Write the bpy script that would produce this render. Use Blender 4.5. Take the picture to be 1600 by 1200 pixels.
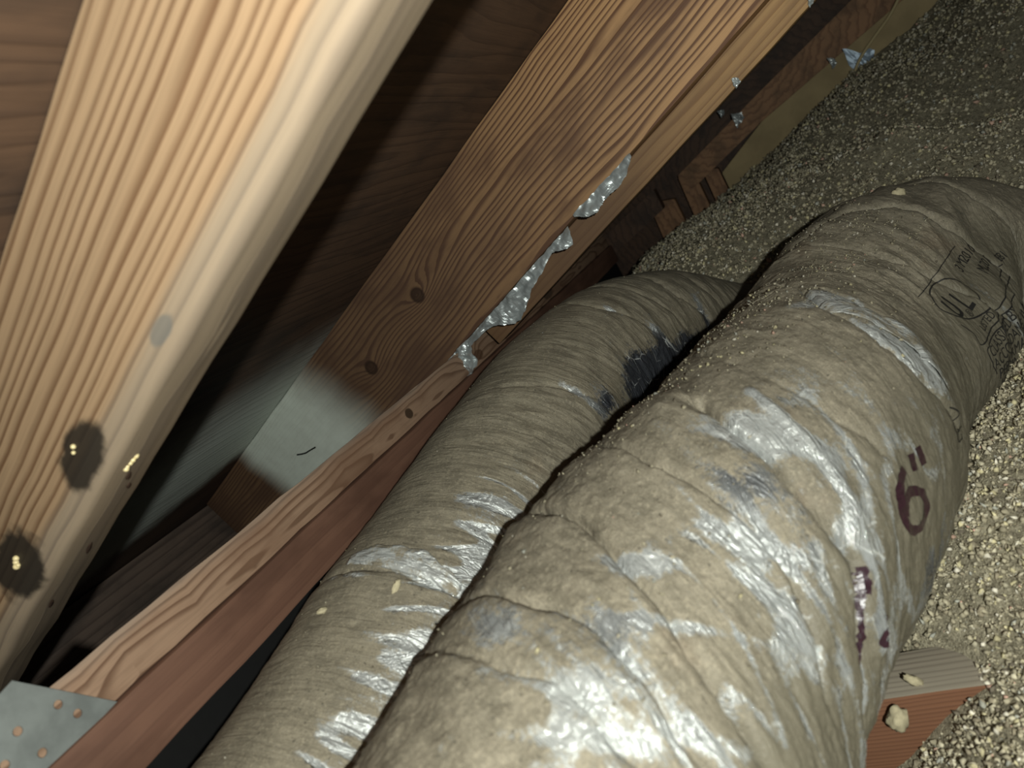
import bpy, bmesh, math, random
import numpy as np
from mathutils import Matrix, Vector

# ------------------------------------------------------------------ scene, camera, light, exposure
for o in list(bpy.data.objects):
    bpy.data.objects.remove(o)
scn = bpy.context.scene
COL = scn.collection
H = 0.56                                   # eye height above the attic floor
PITCH = math.radians(18.4)                 # roof pitch
CP, SP = math.cos(PITCH), math.sin(PITCH)
# X runs along the eave away from the viewer, Y towards the eave, Z up
cam_d = bpy.data.cameras.new('camera')
cam_d.sensor_width = 36.0
cam_d.lens = 36.0 * 1063.0 / 1600.0
cam_d.clip_start = 0.01
cam_d.dof.use_dof = True
cam_d.dof.focus_distance = 0.66
cam_d.dof.aperture_fstop = 8.5
cam = bpy.data.objects.new('camera', cam_d)
COL.objects.link(cam)
right = Vector((0.3342, -0.8027, -0.4940))
down = Vector((-0.3709, 0.3698, -0.8519))
fwd = Vector((0.8665, 0.4679, -0.1741))
m = Matrix.Identity(4)
for i in range(3):
    m[i][0], m[i][1], m[i][2] = right[i], -down[i], -fwd[i]
m[2][3] = H
cam.matrix_world = m
scn.camera = cam

world = bpy.data.worlds.new('attic_dark')
scn.world = world
world.use_nodes = True
world.node_tree.nodes['Background'].inputs[0].default_value = (0.75, 0.9, 1.0, 1)
world.node_tree.nodes['Background'].inputs[1].default_value = 0.03

flash_d = bpy.data.lights.new('flash', 'POINT')     # the flash of the phone that took the picture
flash_d.energy = 15.5
flash_d.shadow_soft_size = 0.006
flash_d.color = (0.97, 1.0, 0.93)
flash = bpy.data.objects.new('flash', flash_d)
COL.objects.link(flash)
flash.location = Vector((0, 0, H)) + right * 0.030 - down * 0.015 - fwd * 0.14

vs = scn.view_settings
vs.view_transform = 'Standard'
vs.look = 'None'
vs.gamma = 1.0
vs.use_curve_mapping = False
vs.exposure = 0.38

rng = np.random.default_rng(7)
random.seed(7)


# ------------------------------------------------------------------ numpy noise
def _hash(ix, iy, iz, seed):
    h = (ix.astype(np.int64) * 374761393 + iy.astype(np.int64) * 668265263 + iz.astype(np.int64) * 2147483647 + seed * 1274126177) & 0xffffffff
    h = ((h ^ (h >> 13)) * 1274126177) & 0xffffffff
    h = ((h ^ (h >> 16)) * 2246822519) & 0xffffffff
    return h ^ (h >> 15)


def noise3(x, y, z=0.0, seed=0):
    flat = np.ndim(z) == 0 and float(z) == int(z)
    x, y, z = np.broadcast_arrays(np.asarray(x, float), np.asarray(y, float), np.asarray(z, float))
    x0, y0, z0 = np.floor(x), np.floor(y), np.floor(z)
    fx, fy, fz = x - x0, y - y0, z - z0
    u, v, w = [t * t * t * (t * (t * 6 - 15) + 10) for t in (fx, fy, fz)]
    r = 0
    for dx in (0, 1):
        for dy in (0, 1):
            for dz in ((0,) if flat else (0, 1)):
                h = _hash(x0 + dx, y0 + dy, z0 + dz, seed)
                gx = ((h & 255) / 127.5) - 1
                gy = (((h >> 8) & 255) / 127.5) - 1
                gz = (((h >> 16) & 255) / 127.5) - 1
                d = gx * (fx - dx) + gy * (fy - dy) + gz * (fz - dz)
                r = r + d * (u if dx else 1 - u) * (v if dy else 1 - v) * (w if dz else 1 - w)
    return r * 1.2


def ridged(x, y, z=0.0, seed=0):
    return 1 - np.minimum(np.abs(noise3(x, y, z, seed)) * 2.2, 1)


def sstep(a, b, x):
    t = np.clip((x - a) / (b - a), 0, 1)
    return t * t * (3 - 2 * t)


# ------------------------------------------------------------------ object helpers
def tag(o, label=None, cat=None, group=None, kind=None):
    if label: o['label'] = label
    if cat: o['category'] = cat
    if group: o['group'] = group
    if kind: o['kind'] = kind
    return o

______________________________

Extract the lines exactly, please: the first line of the listing, the line with "from mathutils import Matrix, Vector", and every line between them, but no pictures.

Write the bpy script that would produce this render. Use Blender 4.5. Take the picture to be 1600 by 1200 pixels.
import bpy, bmesh, math, random
import numpy as np
from mathutils import Matrix, Vector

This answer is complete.